Saturday, September 06, 2014

Less to the Perry Indictment Than Meets the Eye

The Pilot Newspaper: Opinion

There was certainly a lot of liberal schadenfreude at the news that Texas Gov. Rick (“Oops”) Perry had been indicted by a grand jury in Austin on two felony counts.
Schadenfreude, as you may remember, is a German word meaning “pleasure at another’s misfortune.” (I love how those Germans have a word for every emotion.) But, as so often happens when it comes to legal matters in the news, there may be less to this supposed “crime” than meets the eye.
I’ll admit, there was a certain amusement value to seeing Perry’s mug shot plastered all over the news and to learn that he’d lost his concealed carry permit while the charges are pending. Heavens! How will he fight off the coyotes on his morning jog, the way he once bragged of doing to The Associated Press? It was even more amusing to watch Perry defenders twist and turn trying to spin this charge.
For example, The Wall Street Journal’s Wingnut Laureate Peggy Noonan appeared on ABC’s “This Week” (or as I like to call it, “David Brinkley Spins in His Grave”) and blasted the indictment as “local Democratic overreach.” When host George Stephanopoulos pointed out that the prosecutor who brought the case was a Republican, Noonan simply handwaved that away: “That may be. But when you look at this case, it just looks crazy.”
In fact, Michael McCrum, the prosecutor in question, worked in the Bush/Quayle White House and was appointed by a Republican judge. Democratic officials in Travis County recused themselves from the case.

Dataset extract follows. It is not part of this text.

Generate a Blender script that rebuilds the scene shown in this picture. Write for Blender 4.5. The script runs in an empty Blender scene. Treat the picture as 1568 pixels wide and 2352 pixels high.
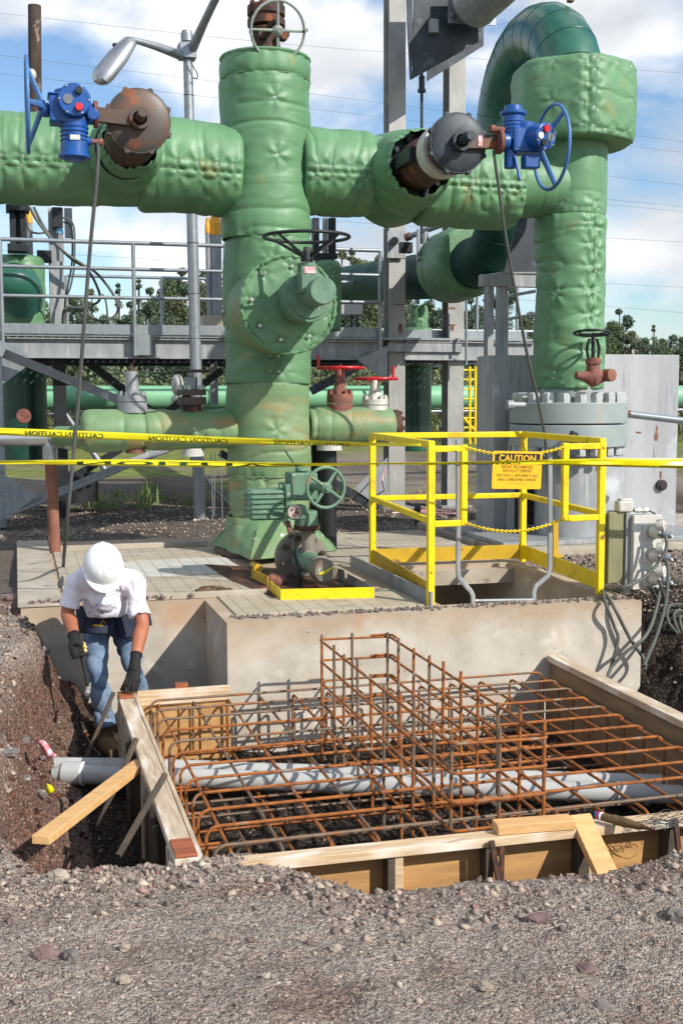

But Peggy Noonan, like any good conduit for right-wing persecution fantasy, isn’t going to let something like facts turn her aside.
All that said, Rick Perry deserves the same presumption of innocence as anyone else, and he shouldn’t be convicted of a crime unless a crime was actually committed. So let’s look at the case.
It seems there’s this district attorney, a Democrat as it turns out, named Rosemary Lehmberg. Lehmberg was the head of what was called the Public Integrity Unit (PIU), which investigates wrongdoing by public officials.
One fine night in April 2013, Madame DA not only got arrested for drunk driving, but also made a grade-A, world-class ass of herself while doing it. On video. Lehmberg pleaded guilty to the charges, which is about all one can do when the cops find a bottle of vodka in your passenger seat and have video of you raving like lunatic down at the station.
Perry demanded that Lehmberg resign her position. Lehmberg refused, claiming that just because she was convicted of breaking the law, it didn’t mean she couldn’t go on being a DA. (Say what you like about Texans, you have to admire ’em for pure chutzpah.)
Perry threatened to veto the funding for the PIU, then did so when Lehmberg remained defiant. So Special Prosecutor McCrum got a grand jury to indict Perry for “abuse of official capacity” (on the theory that vetoing funding to compel or punish behavior was using said public funds for an improper purpose) and “coercion of a public servant.”
It probably didn’t help that the Public Integrity Unit was, at the time, investigating misuse of public funds in a grant to a major Perry donor. It also didn’t help that Perry didn’t demand the resignations of two other Texas DAs, both Republicans, who’d also been involved in drunk driving arrests.
And let’s be honest: Had Barack Obama pulled a stunt like this, Republicans would be screaming about “tyranny” and “Chicago Thug Politics” and adding it to their long list of impeachable offenses (right after "mentioning that he has things in common with other black people” and right before “inappropriate golfing.”)
However, “failure to do right,” as an old DA in this district once used to put it, isn’t a crime. You have to have violated some actual law, and several legal scholars have pointed out that interpreting the law the way McCrum wants to might very well be unconstitutional.
The Executive Branch, state and federal, uses the veto and/or the threat of the veto all the time to bargain or to get its way. It’s the way checks and balances and separation of powers work. There’s also what’s called the “political question” doctrine, which states that if the question is “fundamentally political and not legal,” the courts should stay out of it.
In other words, hardball politics may be distasteful, even unfair, but they’re not necessarily criminal. If you don’t like the way an executive uses executive power, don’t vote for him. Which is exactly what I suggest when it comes to Rick Perry.